Alternatively, the algorithm could include the number of the passport, serial number of the ticket, or a social security number (or foreign equivalent). In any case, it has to be something the Evil Government can’t choose or manipulate on that particular day.

On the other hand, the algorithm would have to include something that even the Evil Government can’t predict, simply because they know, in advance, who will be flying on a particular day, first decide who must be searched, and then decide what their “secret key” will be that particular day.

If there would be a way to prove that the secret key really was chosen by a fair random method, I guess it might just work.

Another way to make it work would be to publish a hash value of the secret key in advance (before the flights are booked, and thus before the government can know who will be flying that day), as a commitment to that particular key.

In short: I think that either the commitment should be made a long time in advance (maybe several weeks or even months), or it should include something the government can’t predict or manipulate, but the passenger can verify.

Maybe we should just ask the passenger to pick a number, and use that in the algorithm (along with many other, verifiable factors, of course).

The die roll is also inherently flawed; it would be trivial to include a small magnet or ferromagnetic material on the side opposite the “go through invasive screening” side, and an electromagnet in the table, so the agent or an automated system can force that particular outcome. In case of a magnet, the automated system could also force a “clear” outcome, for certain people who are decided to be more equal than others.

Julien Couvreur September 21, 2012 1:53 PM

Interesting concept. But beyond a specific approach which we can argue about (should the TSA do X or Y?), the broader solution is to get ride of a government monopolized solution. Only competition can bring about the right experiments and trade-offs.

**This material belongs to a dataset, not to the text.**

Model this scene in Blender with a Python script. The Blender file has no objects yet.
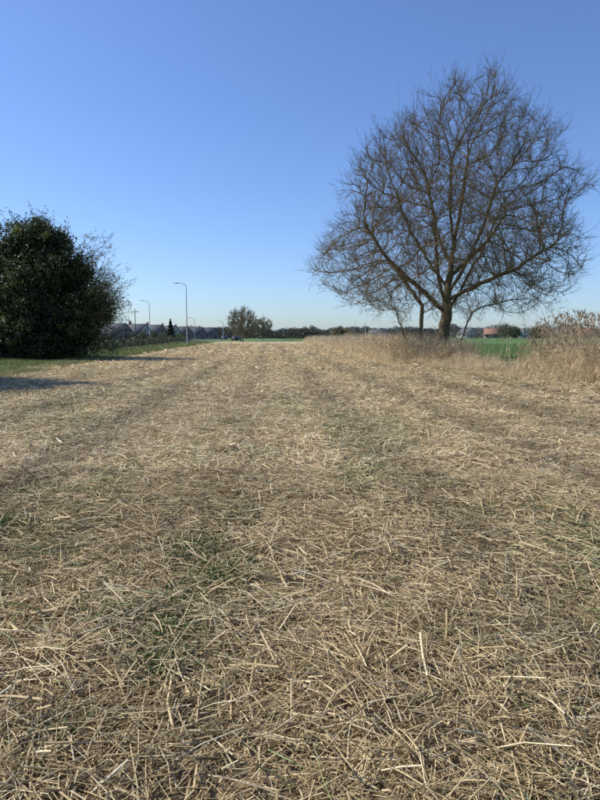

Someone September 21, 2012 2:56 PM

@SparkyGSX: “if the key is sufficiently large, the Evil Government could just select whoever they want, and figure out which key would generate the selection of that particular day.”

That’s what the precommitment and the die roll are designed to prevent: the government chooses R before the die roll (so they can’t specifically choose R to cancel out the dice), and they commit to it (for example, by publishing a hash of their selection before making the roll) so they can’t change it after the fact.

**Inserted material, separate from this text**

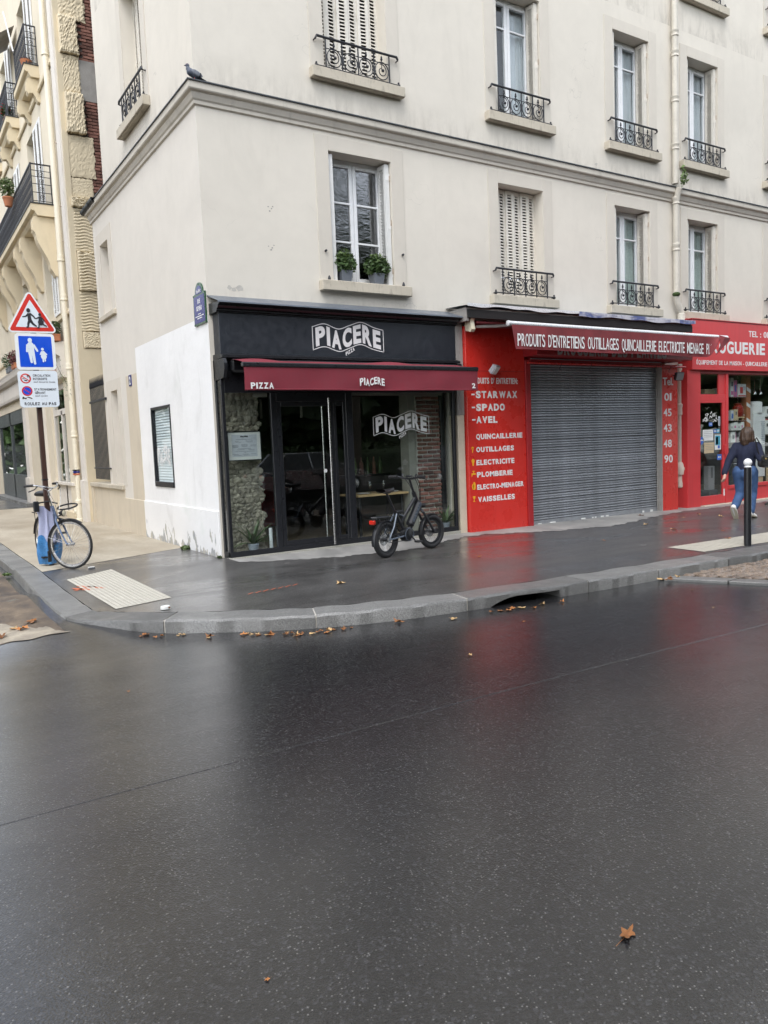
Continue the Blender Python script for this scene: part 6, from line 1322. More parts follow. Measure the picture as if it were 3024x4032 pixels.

Now, if you can’t make an accountable random-number generator AT ALL, then this doesn’t work. But you don’t need a number that is BOTH random AND secret, just one of each.

@Julien Couveur:

How is competition going to help us here? Most of the costs of a 9/11-type incident were externalities from the airline’s perspective; I’m not sure you could accurately calculate them to assign them as penalties, and I’m even more skeptical that the security company would actually be able to pay them if you did. Plus, competition is notoriously bad at balancing big but rare risks.

tunguuz September 21, 2012 3:08 PM

Cryptographers make a big mistake assuming that a technical solution can be theoretically secure enough. In reality, only practical security matters, the one achieved via the (possibly faulty) technology, but accompanied by guards and dogs.

Processes, fuzzing and complexity is what ensures the resulting security, i.e. people and procedures. Theoretical security can offer many interesting intellectual challenges, but otherwise, it is not sufficient to make things secure enough.